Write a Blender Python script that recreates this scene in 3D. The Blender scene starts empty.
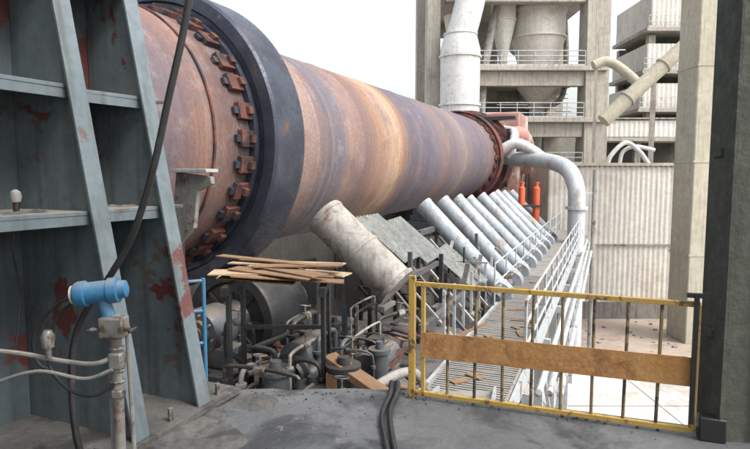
import bpy, bmesh, math, random
from mathutils import Vector, Matrix, noise
R=random.Random(7)
scene=bpy.context.scene
# ---------------------------------------------------------------- materials
def newmat(name):
    m=bpy.data.materials.new(name); m.use_nodes=True
    nt=m.node_tree; nt.nodes.clear()
    o=nt.nodes.new('ShaderNodeOutputMaterial'); b=nt.nodes.new('ShaderNodeBsdfPrincipled')
    nt.links.new(b.outputs[0],o.inputs[0]); return m,nt,b
def c4(c): return (c[0],c[1],c[2],1)
def mixc(nt,fac,a,b,mode='MIX'):
    n=nt.nodes.new('ShaderNodeMix'); n.data_type='RGBA'; n.blend_type=mode
    for sock,v in ((n.inputs[0],fac),(n.inputs[6],a),(n.inputs[7],b)):
        if isinstance(v,(int,float)): sock.default_value=v
        elif isinstance(v,tuple): sock.default_value=c4(v)
        else: nt.links.new(v,sock)
    return n.outputs[2]
def noi(nt,vec,scale,detail=4,rough=.6,dist=0):
    n=nt.nodes.new('ShaderNodeTexNoise'); n.inputs['Scale'].default_value=scale
    n.inputs['Detail'].default_value=detail; n.inputs['Roughness'].default_value=rough
    n.inputs['Distortion'].default_value=dist
    nt.links.new(vec,n.inputs['Vector']); return n.outputs[0]
def mapr(nt,v,a,b,c=0.,d=1.):
    n=nt.nodes.new('ShaderNodeMapRange'); nt.links.new(v,n.inputs[0])
    n.inputs[1].default_value=a;n.inputs[2].default_value=b;n.inputs[3].default_value=c;n.inputs[4].default_value=d
    return n.outputs[0]
def mth(nt,op,a,b):
    n=nt.nodes.new('ShaderNodeMath'); n.operation=op
    for s,v in ((n.inputs[0],a),(n.inputs[1],b)):
        if isinstance(v,(int,float)): s.default_value=v
        else: nt.links.new(v,s)
    return n.outputs[0]
def vmap(nt,vec,sc):
    n=nt.nodes.new('ShaderNodeMapping'); n.inputs['Scale'].default_value=sc
    nt.links.new(vec,n.inputs[0]); return n.outputs[0]
def MAT(name,c1,c2,scale=2.,rough=.7,metal=0.,bump=.15,bs=None,dirt=None,ds=1.5,dt=.55,dw=.08,streak=None,stk=.5,dust=None,dustamt=.7,dirt2=None,ds2=5,dt2=.6):
    m,nt,b=newmat(name)
    tc=nt.nodes.new('ShaderNodeTexCoord').outputs['Object']
    n1=noi(nt,tc,scale,4); col=mixc(nt,mapr(nt,n1,.3,.7),c1,c2)
    n2=noi(nt,tc,scale*9,2); col=mixc(nt,mapr(nt,n2,.35,.75,0,.35),col,tuple(x*.55 for x in c1))
    if streak:
        n3=noi(nt,vmap(nt,tc,(6,6,.35)),1.5,3); col=mixc(nt,mapr(nt,n3,.5,.72,0,stk),col,streak)
    if dirt:
        n4=noi(nt,tc,ds,6,.65,.4); f=mapr(nt,n4,dt,dt+dw); col=mixc(nt,f,col,dirt)
    if dirt2:
        n5=noi(nt,tc,ds2,5,.7,.2); col=mixc(nt,mapr(nt,n5,dt2,dt2+.06,0,.8),col,dirt2)
    if dust:
        g=nt.nodes.new('ShaderNodeNewGeometry'); sp=nt.nodes.new('ShaderNodeSeparateXYZ'); nt.links.new(g.outputs['Normal'],sp.inputs[0])
        up=mapr(nt,sp.outputs[2],.35,.9); dn=mapr(nt,n1,.35,.6,.4,1)
        f=mth(nt,'MULTIPLY',mth(nt,'MULTIPLY',up,dn),dustamt); col=mixc(nt,f,col,dust)
    nt.links.new(col,b.inputs['Base Color'])
    nt.links.new(mapr(nt,n2,.3,.7,max(0.05,rough-.12),min(1,rough+.12)),b.inputs['Roughness'])
    b.inputs['Metallic'].default_value=metal
    bn=nt.nodes.new('ShaderNodeBump'); bn.inputs['Strength'].default_value=bump; bn.inputs['Distance'].default_value=.02
    nt.links.new(noi(nt,tc,bs or scale*12,4,.65),bn.inputs['Height']); nt.links.new(bn.outputs[0],b.inputs['Normal'])
    return m
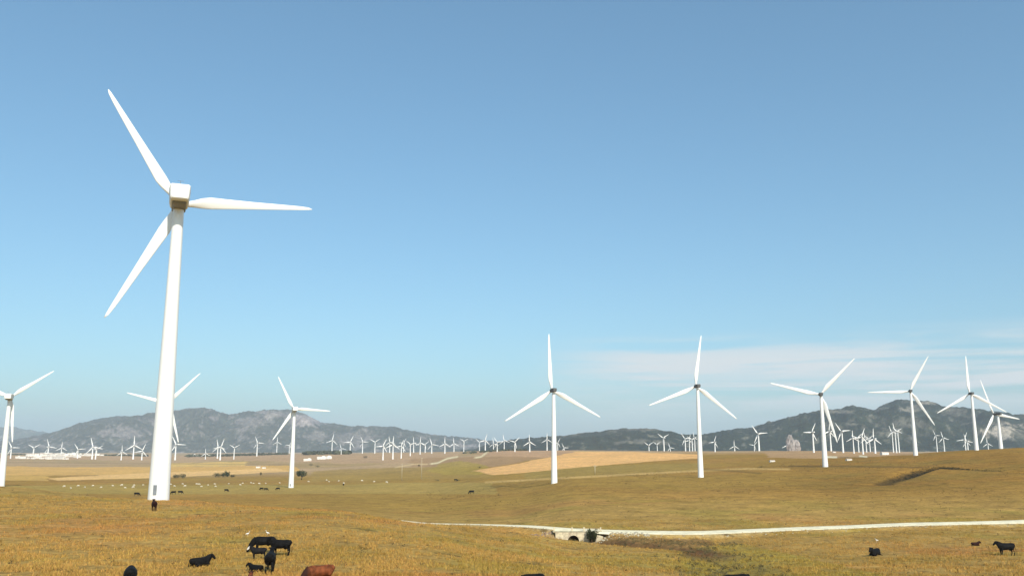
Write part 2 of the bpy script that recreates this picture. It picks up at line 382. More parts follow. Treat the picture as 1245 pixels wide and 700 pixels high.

——

| Challenge |
In the material above, find the lines that contain "scene" and show them.

| Right answer |
Write a Blender Python script that recreates this scene in 3D. The Blender scene starts empty.
scene=bpy.context.scene